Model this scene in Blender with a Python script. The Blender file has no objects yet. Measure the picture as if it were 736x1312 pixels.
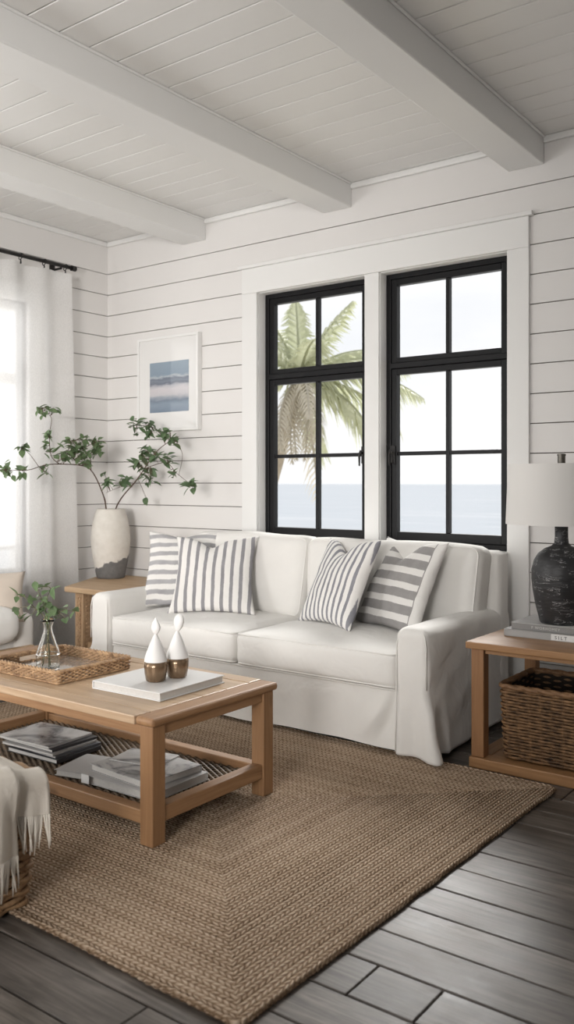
import bpy, bmesh, math, random
from mathutils import Vector, Matrix, noise
random.seed(7)
sc = bpy.context.scene
COL = sc.collection
PI = math.pi
R = math.radians

# ------------------------------------------------------------------ camera geometry (736 x 1312)
F, CX, CY, EYE = 1114.0, 368.0, 619.0, 1.2
YAW = math.atan2(.598, .8014)
CC, SS = math.cos(YAW), math.sin(YAW)

def ray(px, py):
    a = (px-CX)/F; b = -(py-CY)/F
    return Vector((CC*a-SS, SS*a+CC, b))
def onY(px, py, Y):
    r = ray(px, py); k = Y/r.y
    return Vector((r.x*k, Y, EYE+r.z*k))
def onX(px, py, X):
    r = ray(px, py); k = X/r.x
    return Vector((X, r.y*k, EYE+r.z*k))

# ------------------------------------------------------------------ scene objects
ORG = {}
def tag(o, label=None, cat=None, group=None, kind=None):
    if label: o['label'] = label
    if cat: o['category'] = cat
    if group: o['group'] = group
    if kind: o['kind'] = kind
    return o
def thing(name, label, cat, loc=(0, 0, 0), group=None):
    o = bpy.data.objects.new(name, None)
    o.empty_display_size = .1
    COL.objects.link(o)
    o.location = loc
    ORG[o] = Vector(loc)
    return tag(o, label, cat, group)

class MB:
    def __init__(s):
        s.v = []; s.f = []; s.m = []; s.r = []
    def face(s, idx, mi=0, rnd=0.):
        s.f.append(tuple(idx)); s.m.append(mi); s.r.append(rnd)
    def add(s, verts):
        b = len(s.v); s.v.extend(Vector(q) for q in verts); return b
    def box(s, x0, x1, y0, y1, z0, z1, mi=0, rnd=0., skip=''):
        b = s.add([(x0,y0,z0),(x1,y0,z0),(x1,y1,z0),(x0,y1,z0),(x0,y0,z1),(x1,y0,z1),(x1,y1,z1),(x0,y1,z1)])
        for k, q in (('b',(0,3,2,1)),('t',(4,5,6,7)),('f',(0,1,5,4)),('r',(1,2,6,5)),('k',(2,3,7,6)),('l',(3,0,4,7))):
            if k not in skip: s.face([b+i for i in q], mi, rnd)
        return s
    def obox(s, c, size, rot=None, mi=0, rnd=0.):
        hx, hy, hz = size[0]/2, size[1]/2, size[2]/2
        b = len(s.v)
        s.box(-hx, hx, -hy, hy, -hz, hz, mi, rnd)
        for i in range(b, len(s.v)):
            q = s.v[i]
            if rot is not None: q = rot @ q
            s.v[i] = q + Vector(c)
        return s
    def tube(s, pts, rad, n=6, closed=False, caps=True, mi=0, flat=1.0, rnd=0.):
        pts = [Vector(q) for q in pts]
        m = len(pts)
        rads = rad if isinstance(rad, (list, tuple)) else [rad]*m
        base = len(s.v)
        up = None
        for i, q in enumerate(pts):
            if closed: t = pts[(i+1) % m]-pts[i-1]
            else: t = pts[min(i+1, m-1)]-pts[max(i-1, 0)]
            if t.length < 1e-9: t = Vector((0,0,1))
            t.normalize()
            if up is None:
                up = Vector((0,0,1)) if abs(t.z) < .9 else Vector((1,0,0))
            a = t.cross(up)
            if a.length < 1e-6: a = t.cross(Vector((0,1,0)))
            a.normalize(); bb = a.cross(t).normalized(); up = bb
            for k in range(n):
                th = 2*PI*k/n
                s.v.append(q + a*(math.cos(th)*rads[i]) + bb*(math.sin(th)*rads[i]*flat))
        segs = m if closed else m-1
        for i in range(segs):
            j = (i+1) % m
            for k in range(n):
                l = (k+1) % n
                s.face((base+i*n+k, base+i*n+l, base+j*n+l, base+j*n+k), mi, rnd)
        if caps and not closed:
            s.face([base+k for k in reversed(range(n))], mi, rnd)
            s.face([base+(m-1)*n+k for k in range(n)], mi, rnd)
        return s
    def lathe(s, prof, c=(0,0,0), n=32, mi=0, capb=True, capt=True, wob=None):
        base = len(s.v); c = Vector(c)
        for (r, z) in prof:
            for k in range(n):
                th = 2*PI*k/n
                rr = r if wob is None else r*(1+wob(th, z))
                s.v.append(c+Vector((rr*math.cos(th), rr*math.sin(th), z)))
        for i in range(len(prof)-1):
            for k in range(n):
                l = (k+1) % n
                s.face((base+i*n+k, base+i*n+l, base+(i+1)*n+l, base+(i+1)*n+k), mi)
        if capb: s.face([base+k for k in reversed(range(n))], mi)
        if capt: s.face([base+(len(prof)-1)*n+k for k in range(n)], mi)
        return s
    def loft(s, rings, capb=True, capt=True, mi=0):
        base = len(s.v); n = len(rings[0])
        for rg in rings: s.v.extend(Vector(q) for q in rg)
        for i in range(len(rings)-1):
            for k in range(n):
                l = (k+1) % n
                s.face((base+i*n+k, base+i*n+l, base+(i+1)*n+l, base+(i+1)*n+k), mi)
        if capb: s.face([base+k for k in reversed(range(n))], mi)
        if capt: s.face([base+(len(rings)-1)*n+k for k in range(n)], mi)
        return s
    def grid(s, fn, nu, nv, mi=0):
        base = len(s.v)
        for j in range(nv+1):
            for i in range(nu+1):
                s.v.append(Vector(fn(i/nu, j/nv)))
        for j in range(nv):
            for i in range(nu):
                a = base+j*(nu+1)+i
                s.face((a, a+1, a+nu+2, a+nu+1), mi)
        return s
    def softbox(s, c, h, r, n=10, crown=(0,0,0), disp=None, rot=None):
        """rounded upholstered block: centre c, half sizes h, edge radius r"""
        c = Vector(c); key = {}
        def co(k, H):
            t = -1+2*k/n
            # denser near the edges
            t = math.copysign(1-(1-abs(t))**1.6, t)
            return t*H
        def vert(x, y, z):
            q = Vector((x, y, z))
            inn = Vector([max(-(h[i]-r), min(h[i]-r, q[i])) for i in range(3)])
            d = q-inn
            if d.length > 1e-9: q = inn+d.normalized()*r
            u = [q[i]/h[i] for i in range(3)]
            fx = max(0,1-u[0]**2); fy = max(0,1-u[1]**2); fz = max(0,1-u[2]**2)
            q = q+Vector((math.copysign(crown[0], u[0])*fy*fz*abs(u[0]), math.copysign(crown[1], u[1])*fx*fz*abs(u[1]), math.copysign(crown[2], u[2])*fx*fy*abs(u[2])))
            if disp: q = q+disp(q, u)
            if rot is not None: q = rot @ q
            q = q+c
            kk = (round(x,5), round(y,5), round(z,5))
            if kk not in key:
                key[kk] = len(s.v); s.v.append(q)
            return key[kk]
        for ax in range(3):
            for sg in (-1, 1):
                a1, a2 = (ax+1) % 3, (ax+2) % 3
                for i in range(n):
                    for j in range(n):
                        quad = []
                        for (di, dj) in ((0,0),(1,0),(1,1),(0,1)):
                            p = [0,0,0]
                            p[ax] = sg*h[ax]; p[a1] = co(i+di, h[a1]); p[a2] = co(j+dj, h[a2])
                            quad.append(vert(*p))
                        if sg < 0: quad.reverse()
                        s.face(quad)
        return s
    def build(s, name, mats, parent=None, smooth=False, bevel=0., seg=2, sub=0, local=False, origin=None, weld=False):
        me = bpy.data.meshes.new(name)
        if parent is not None:
            org = Vector((0,0,0)) if local else ORG[parent]
        else:
            if origin is None and s.v:
                xs = [q.x for q in s.v]; ys = [q.y for q in s.v]; zs = [q.z for q in s.v]
                origin = ((min(xs)+max(xs))/2, (min(ys)+max(ys))/2, min(zs))
            org = Vector((0,0,0)) if local else Vector(origin)
        me.from_pydata([tuple(q-org) for q in s.v], [], s.f)
        if not isinstance(mats, (list, tuple)): mats = [mats]
        for m in mats: me.materials.append(m)
        if any(s.m): me.polygons.foreach_set('material_index', s.m)
        if any(s.r):
            at = me.attributes.new('rnd', 'FLOAT', 'FACE')
            at.data.foreach_set('value', s.r)
        if smooth: me.polygons.foreach_set('use_smooth', [True]*len(me.polygons))
        me.validate(); me.update()
        o = bpy.data.objects.new(name, me)
        COL.objects.link(o)
        if parent is not None:
            o.parent = parent; ORG[o] = ORG[parent]
        else:
            o.location = org; ORG[o] = org
        if weld: o.modifiers.new('weld', 'WELD').merge_threshold = 1e-5
        if bevel:
            b = o.modifiers.new('bevel', 'BEVEL'); b.width = bevel; b.segments = seg; b.limit_method = 'ANGLE'; b.angle_limit = R(40)
            b.harden_normals = False
        if sub:
            q = o.modifiers.new('sub', 'SUBSURF'); q.levels = sub; q.render_levels = sub
        return o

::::

THE TASK -
Copy nothing but the lines from the first one in the listing through the line with "R = math.radians", and omit the pictures.

TASK RESPONSE -
Model this scene in Blender with a Python script. The Blender file has no objects yet. Measure the picture as if it were 736x1312 pixels.
import bpy, bmesh, math, random
from mathutils import Vector, Matrix, noise
random.seed(7)
sc = bpy.context.scene
COL = sc.collection
PI = math.pi
R = math.radians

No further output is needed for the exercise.